The motion that Archbishop John Sentamu put forward would create a task force to "support Archbishops in taking forward the call to evangelism". This was based on seven principles of evangelism, listed in the motion as being:

• Prayerful discernment and listening
• Apologetics (defending and commending the Christian Faith)
• Evangelism (the initial proclamation of Faith)
• Catechesis (teaching and learning the Faith)
• Ecclesial formation (growing the community of the Church)
• Planning and forming new ecclesial communities ('Fresh Expressions' of the Church)
• Incarnational mission (following the pattern of Jesus Christ)

This mission will be accomplished by, in part, by ensuring that all local parish churches councils should be dedicating at least part of their regular meetings to questions of evangelism, with at least one meeting every year being mostly dedicated to evangelism.

Thanks to an amendment from Angus MacLeay of Rochester, this task force will contain a wide variety of church figures with a broad set of experience with church planting and turning round shrinking congregations. A further amendment from Stephen Pratt of Litchfield ensured that all congregations should be trying at least one new form of evangelism by December 2014, but an amendment to add focus to young people proposed by Gavin Oldham of Oxford was defeated, after it was argued that it would dilute rather than enhance the focus.

Although the motion was overwhelmingly carried, there was some substantial questioning and debate about the specific focus of the motion, as well as the detail of how everything is going to work. Mark Ireland, of Lichfield, pointed out that the motion did not in any way mention how, if at all, any efforts launched by this motion were to be funded. The general character of the discussion seemed to suggest, although not explicitly state, that this would be a matter for individual churches to decide. No mention of central funding was made.

Philip North, of London, garnered substantial amounts of attention from his comments about the failure of the Church to reach out to poorer communities. "The battle for the heart and soul of this nation will not be fought and won in Guildford or Kensington," he said, and provided details of the complete absence of applicants for a parish in a deprived council estate dominated area, compared to an overflowing stream of over 100 applicants to take over the role of an affluent parish in Paddington.

Dagmar Winter, of Newcastle, echoed this point, saying that there was a danger that in talking about "re-evangelising" and "re-creating" Christian communities, when in fact the kinds of communities the Archbishop of York talked about may have in fact have never existed. Some were worried that the Church could end up idealising a kind of middle class mythologised Christian community that would push more people away than it would attract.
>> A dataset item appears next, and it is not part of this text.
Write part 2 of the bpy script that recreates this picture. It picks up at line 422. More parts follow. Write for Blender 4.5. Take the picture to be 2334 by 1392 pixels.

Others in the debate commented on the fact that new evangelism has to work in a very different context, both from the past and depending on where you go in the country. Some groups commented on the fact that evangelism will not work without further community outreach programmes, such as mother/father and toddler groups. Others reminded the Synod that evangelists cannot rely on the same kind of expected background knowledge about Christianity that was more widely present in the UK 50 years earlier.

Archbishop Sentamu sought to liberate the words "evangelical" from any specific group or set of practices. He praised in one example a chat show style apologetics exercise in South Nottinghamshire called "the Gap", and the need to move people on from being merely "converts" and into being "disciples". The Great Commission, the Archbishop of York argued, was universal. "Every Christian may not be an evangelist but every Christian is a witness," he said.